* Directions for this task: Give the number of lines in the data that hold the string "objects". Nothing else is needed.

____

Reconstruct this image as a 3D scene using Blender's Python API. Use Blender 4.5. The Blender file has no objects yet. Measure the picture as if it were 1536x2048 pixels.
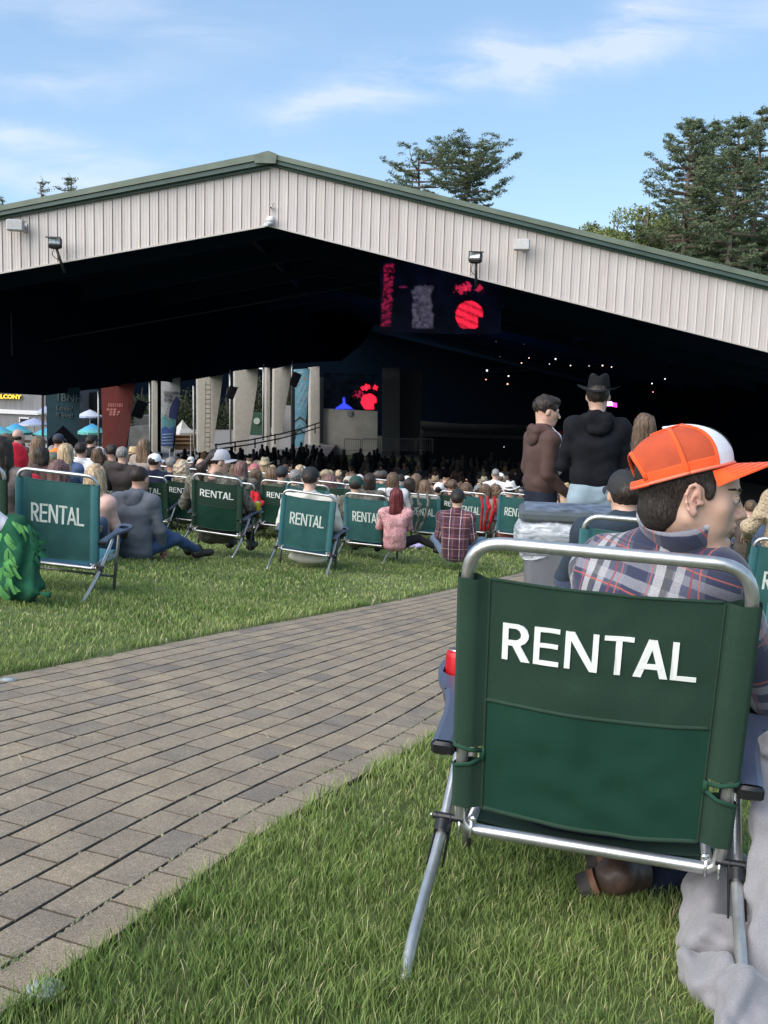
import bpy, bmesh, math, random
import numpy as np
from mathutils import Vector, Matrix, Euler
rad = math.radians
SC = bpy.context.scene
COL = SC.collection
CAMZ = 0.9
# ------------------------------------------------------------------ camera
PITCH, ROLL, FPX = rad(7.83), rad(1.85), 1950.0
cf = np.array([0, math.cos(PITCH), -math.sin(PITCH)])
_r0 = np.array([1.0, 0, 0]); _u0 = np.array([0, math.sin(PITCH), math.cos(PITCH)])
cr = _r0 * math.cos(ROLL) + _u0 * math.sin(ROLL)
cu = -_r0 * math.sin(ROLL) + _u0 * math.cos(ROLL)
cam_d = bpy.data.cameras.new('camera'); cam = bpy.data.objects.new('camera', cam_d); COL.objects.link(cam)
m = Matrix.Identity(4)
for i in range(3):
    m[i][0] = cr[i]; m[i][1] = cu[i]; m[i][2] = -cf[i]
m[2][3] = CAMZ
cam.matrix_world = m
cam_d.sensor_fit = 'VERTICAL'; cam_d.sensor_height = 36.0; cam_d.lens = FPX / 2048 * 36
cam_d.clip_start = 0.05; cam_d.clip_end = 3000
SC.camera = cam

def at(px, py, Y):
    """world point seen at photo pixel (px, py) lying Y metres in front of the camera"""
    d = cf + (px - 768) / FPX * cr + (1024 - py) / FPX * cu
    return Vector(d * Y / d[1]) + Vector((0, 0, CAMZ))

def ground(x, y):
    t = min(max((y - 3) / 7, 0), 1); t = t * t * (3 - 2 * t)
    if y <= 24: return -.098 * y - .058 * max(min(x, 12), -14) - .03 - .15 * t
    z = float(np.interp(y, [24, 40, 60, 80, 120, 400], [-2.53, -4.1, -5.1, -5.8, -6.1, -7]))   # past the lawn the pavilion floor flattens out
    return z - .058 * max(min(x, 12), -14) * max(0, 1 - (y - 24) / 20)

def on_ground(px, py):
    lo, hi = .4, 90.
    for _ in range(50):
        mid = (lo + hi) / 2; P = at(px, py, mid)
        if P.z > ground(P.x, P.y): lo = mid
        else: hi = mid
    return at(px, py, lo)

# ------------------------------------------------------------------ colour management
SC.view_settings.view_transform = 'Standard'; SC.view_settings.look = 'None'
SC.view_settings.exposure = 1.2; SC.view_settings.gamma = 1.0
SC.render.engine = 'CYCLES'
SC.cycles.max_bounces = 6; SC.cycles.diffuse_bounces = 3; SC.cycles.transparent_max_bounces = 12

# ------------------------------------------------------------------ sky + sun
SUN_DIR = Vector((-.62, -.52, .60)).normalized()          # towards the sun: behind and to the left
W = bpy.data.worlds.new("World"); SC.world = W; W.use_nodes = True
nt = W.node_tree; N = nt.nodes; Lk = nt.links
for n in list(N): N.remove(n)
out = N.new('ShaderNodeOutputWorld'); bg = N.new('ShaderNodeBackground'); bg.inputs[1].default_value = 0.098
sky = N.new('ShaderNodeTexSky'); sky.sky_type = 'NISHITA'; sky.sun_disc = False
sky.sun_elevation = math.asin(SUN_DIR.z); sky.sun_rotation = math.atan2(SUN_DIR.x, SUN_DIR.y)
sky.altitude = 200; sky.air_density = 1.0; sky.dust_density = 0.6; sky.ozone_density = 1.4
tc = N.new('ShaderNodeTexCoord'); sep = N.new('ShaderNodeSeparateXYZ'); Lk.new(tc.outputs['Generated'], sep.inputs[0])
def wm(op, a, b=None, c=None):
    n = N.new('ShaderNodeMath'); n.operation = op
    for i, v in enumerate((a, b, c)):
        if v is None: continue
        if isinstance(v, (int, float)): n.inputs[i].default_value = v
        else: Lk.new(v, n.inputs[i])
    return n.outputs[0]
ya = wm('MAXIMUM', wm('ABSOLUTE', sep.outputs[1]), .05)
U = wm('DIVIDE', sep.outputs[0], ya); V = wm('DIVIDE', sep.outputs[2], ya)
total = None
# wisps of cirrus: heading, elevation (as tangents), half length, half height, tilt, strength, patch detail
wisps = [(.105, .306, .20, .024, -.19, .95), (.40, .385, .09, .030, -.22, .6), (-.30, .345, .17, .026, .10, .36),
         (-.36, .272, .14, .018, -.10, .4), (-.06, .268, .035, .012, -.05, .6), (-.28, .210, .20, .018, .05, .4),
         (-.33, .185, .20, .012, .0, .6), (-.10, .255, .03, .014, .1, .35), (.24, .355, .05, .016, -.2, .5),
         (-.38, .40, .12, .022, .1, .5), (-.38, .225, .05, .01, .0, .4), (1.2, .4, .5, .08, .1, .5), (-1.3, .4, .5, .06, .1, .5)]
cmb = N.new('ShaderNodeCombineXYZ'); Lk.new(U, cmb.inputs[0]); Lk.new(V, cmb.inputs[1])
rotn = N.new('ShaderNodeMapping'); rotn.inputs['Rotation'].default_value = (0, 0, rad(-11)); rotn.inputs['Scale'].default_value = (6, 26, 1)
Lk.new(cmb.outputs[0], rotn.inputs[0])
no = N.new('ShaderNodeTexNoise'); no.inputs['Scale'].default_value = 1.0; no.inputs['Detail'].default_value = 8; no.inputs['Roughness'].default_value = .62
no.inputs['Distortion'].default_value = .6
Lk.new(rotn.outputs[0], no.inputs[0])
no2 = N.new('ShaderNodeTexNoise'); no2.inputs['Scale'].default_value = 9.0; no2.inputs['Detail'].default_value = 5
Lk.new(cmb.outputs[0], no2.inputs[0])
wob = wm('MULTIPLY', wm('SUBTRACT', no2.outputs[0], .5), .07)
for (u0, v0, a, b, tl, s) in wisps:
    du = wm('SUBTRACT', U, u0); dv = wm('ADD', wm('SUBTRACT', V, v0), wob)
    c, sn = math.cos(-tl), math.sin(-tl)
    x1 = wm('DIVIDE', wm('ADD', wm('MULTIPLY', du, c), wm('MULTIPLY', dv, sn)), a)
    y1 = wm('DIVIDE', wm('SUBTRACT', wm('MULTIPLY', dv, c), wm('MULTIPLY', du, sn)), b)
    r2 = wm('ADD', wm('MULTIPLY', x1, x1), wm('MULTIPLY', y1, y1))
    e = wm('MULTIPLY', wm('POWER', 2.718, wm('MULTIPLY', r2, -1.1)), s)
    total = e if total is None else wm('ADD', total, e)
cl = wm('MULTIPLY', total, wm('ADD', wm('MULTIPLY', no.outputs[0], 2.6), -.80))
cln = N.new('ShaderNodeClamp'); Lk.new(cl, cln.inputs[0]); cln.inputs[2].default_value = .45
hsv = N.new('ShaderNodeHueSaturation'); hsv.inputs['Saturation'].default_value = 1.03; hsv.inputs['Value'].default_value = 1.0
pale = N.new('ShaderNodeMix'); pale.data_type = 'RGBA'; pale.inputs[0].default_value = .45; Lk.new(sky.outputs[0], pale.inputs[6]); pale.inputs[7].default_value = (1.75, 2.75, 4.0, 1)
Lk.new(pale.outputs[2], hsv.inputs['Color'])
mx = N.new('ShaderNodeMix'); mx.data_type = 'RGBA'
Lk.new(cln.outputs[0], mx.inputs[0]); Lk.new(hsv.outputs[0], mx.inputs[6]); mx.inputs[7].default_value = (4.7, 4.75, 5.2, 1)
Lk.new(mx.outputs[2], bg.inputs[0]); Lk.new(bg.outputs[0], out.inputs[0])
sd = bpy.data.lights.new('sun', 'SUN'); sd.energy = 2.35; sd.angle = rad(75); sd.color = (1.0, .925, .84)
so = bpy.data.objects.new('sun', sd); COL.objects.link(so)
so.rotation_euler = (-SUN_DIR).to_track_quat('-Z', 'Y').to_euler()
# ================================================================== helpers
random.seed(7); RNG = np.random.default_rng(11)
def tag(o, label=None, cat=None, group=None, kind=None):
    if label: o['label'] = label
    if cat: o['category'] = cat
    if group: o['group'] = group
    if kind: o['kind'] = kind
    return o
def empty(name, loc=(0, 0, 0), label=None, cat=None, group=None, mat=None):
    o = bpy.data.objects.new(name, None); COL.objects.link(o); o.empty_display_size = .1
    if mat is not None: o.matrix_world = mat
    else: o.location = loc
    return tag(o, label, cat, group)
def link(name, me, mat=None, parent=None, smooth=False):
    o = bpy.data.objects.new(name, me); COL.objects.link(o)
    if mat is not None and not me.materials: me.materials.append(mat)
    if parent is not None: o.parent = parent
    if smooth and len(me.polygons): me.polygons.foreach_set('use_smooth', [True] * len(me.polygons))
    return o
def mesh_np(name, V, F, smooth=False):
    """F: (n,k) array of equal-size faces or a list of mixed ones"""
    me = bpy.data.meshes.new(name)
    V = np.asarray(V, float)
    if isinstance(F, np.ndarray):
        k = F.shape[1]; n = len(F)
        me.vertices.add(len(V)); me.vertices.foreach_set('co', V.ravel())
        me.loops.add(n * k); me.loops.foreach_set('vertex_index', F.ravel().astype(np.int32))
        me.polygons.add(n); me.polygons.foreach_set('loop_start', np.arange(0, n * k, k, dtype=np.int32))
        me.update(calc_edges=True); me.validate()
    else:
        me.from_pydata([tuple(v) for v in V], [], [tuple(f) for f in F]); me.update()
    me.polygons.foreach_set('use_smooth', [bool(smooth)] * len(me.polygons))
    return me
class MB:
    def __init__(s): s.V = []; s.F = []; s.n = 0
    def add(s, V, F):
        s.V += [tuple(v) for v in V]; s.F += [tuple(i + s.n for i in f) for f in F]; s.n += len(V); return s
    def box(s, c, d, M=None, bev=0):
        x, y, z = [k / 2 for k in d]
        if bev <= 0:
            P = [(sx * x, sy * y, sz * z) for sz in (-1, 1) for sy in (-1, 1) for sx in (-1, 1)]
            Fc = [(0, 2, 3, 1), (4, 5, 7, 6), (0, 1, 5, 4), (2, 6, 7, 3), (0, 4, 6, 2), (1, 3, 7, 5)]
        else:
            b = min(bev, x * .9, y * .9, z * .9); P = []
            for zz, k in ((-z, b), (-z + b, 0), (z - b, 0), (z, b)):
                X, Y = x - k, y - k
                P += [(-X + b, -Y, zz), (X - b, -Y, zz), (X, -Y + b, zz), (X, Y - b, zz), (X - b, Y, zz), (-X + b, Y, zz), (-X, Y - b, zz), (-X, -Y + b, zz)]
            Fc = [tuple(range(7, -1, -1)), tuple(range(24, 32))]
            for k in range(3):
                for i in range(8):
                    j = (i + 1) % 8; Fc.append((k * 8 + i, k * 8 + j, k * 8 + 8 + j, k * 8 + 8 + i))
        P = [Vector(p) for p in P]
        if M is not None: P = [M @ p for p in P]
        c = Vector(c); return s.add([p + c for p in P], Fc)
    def tube(s, pts, r, n=10, cap=True, flat=None):
        pts = [Vector(p) for p in pts]; R = r if isinstance(r, (list, tuple)) else [r] * len(pts)
        up = Vector((0, 0, 1)); prev = None; V = []; Fc = []
        for i, p in enumerate(pts):
            t = (pts[min(i + 1, len(pts) - 1)] - pts[max(i - 1, 0)]).normalized()
            if prev is None:
                a = up if abs(t.dot(up)) < .95 else Vector((1, 0, 0)); e1 = (a - t * a.dot(t)).normalized()
            else: e1 = (prev - t * prev.dot(t)).normalized()
            prev = e1; e2 = t.cross(e1)
            fx, fy = flat if flat else (1, 1)
            for k in range(n):
                an = 2 * math.pi * k / n; V.append(p + R[i] * (fx * math.cos(an) * e1 + fy * math.sin(an) * e2))
        for i in range(len(pts) - 1):
            for k in range(n):
                k2 = (k + 1) % n; Fc.append((i * n + k, i * n + k2, (i + 1) * n + k2, (i + 1) * n + k))
        if cap: Fc.append(tuple(range(n - 1, -1, -1))); Fc.append(tuple((len(pts) - 1) * n + k for k in range(n)))
        return s.add(V, Fc)
    def lathe(s, prof, c=(0, 0, 0), n=24, M=None, sx=1, sy=1):
        V = []; Fc = []; c = Vector(c)
        for (r, z) in prof:
            for k in range(n):
                a = 2 * math.pi * k / n; v = Vector((r * math.cos(a) * sx, r * math.sin(a) * sy, z)); V.append((M @ v if M is not None else v) + c)
        for i in range(len(prof) - 1):
            for k in range(n):
                k2 = (k + 1) % n; Fc.append((i * n + k, i * n + k2, (i + 1) * n + k2, (i + 1) * n + k))
        Fc.append(tuple(range(n - 1, -1, -1))); Fc.append(tuple((len(prof) - 1) * n + k for k in range(n)))
        return s.add(V, Fc)
    def grid(s, fn, us, vs, closed_u=False):
        V = [fn(u, v) for v in vs for u in us]; nu = len(us); Fc = []
        for j in range(len(vs) - 1):
            for i in range(nu if closed_u else nu - 1):
                i2 = (i + 1) % nu; Fc.append((j * nu + i, j * nu + i2, (j + 1) * nu + i2, (j + 1) * nu + i))
        return s.add(V, Fc)
    def prism(s, poly, y0, y1, M=None):
        """poly in (x,z), extruded along y"""
        n = len(poly); V = [Vector((x, y0, z)) for x, z in poly] + [Vector((x, y1, z)) for x, z in poly]
        if M is not None: V = [M @ v for v in V]
        return s.add(V, [tuple(range(n)), tuple(range(2 * n - 1, n - 1, -1))] + [(i, i + n, (i + 1) % n + n, (i + 1) % n) for i in range(n)])
    def obj(s, name, mat, parent=None, smooth=False, ang=None):
        me = bpy.data.meshes.new(name); me.from_pydata(s.V, [], s.F); me.update()
        bm = bmesh.new(); bm.from_mesh(me); bmesh.ops.recalc_face_normals(bm, faces=bm.faces); bm.to_mesh(me); bm.free()
        o = link(name, me, mat, parent, smooth)
        if ang and smooth:
            me.set_sharp_from_angle(angle=rad(ang))
        return o
def fillet(pts, r, n=6):
    """round the inner corners of a polyline"""
    pts = [Vector(p) for p in pts]; o = [pts[0]]
    for i in range(1, len(pts) - 1):
        a, b, c = pts[i - 1], pts[i], pts[i + 1]; rr = r[i - 1] if isinstance(r, (list, tuple)) else r
        d1 = (a - b).normalized(); d2 = (c - b).normalized(); k = min(rr, (a - b).length * .49, (c - b).length * .49)
        p, q = b + d1 * k, b + d2 * k
        for j in range(n + 1):
            t = j / n; o.append((1 - t) ** 2 * p + 2 * t * (1 - t) * b + t * t * q)
    o.append(pts[-1]); return o
def spline(pts, n=8):
    pts = [Vector(p) for p in pts]; P = [2 * pts[0] - pts[1]] + pts + [2 * pts[-1] - pts[-2]]; o = []
    for i in range(1, len(P) - 2):
        for j in range(n):
            t = j / n; a, b, c, d = P[i - 1:i + 3]
            o.append(.5 * (2 * b + (c - a) * t + (2 * a - 5 * b + 4 * c - d) * t * t + (3 * b - a - 3 * c + d) * t ** 3))
    o.append(pts[-1]); return o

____

* The reply: 5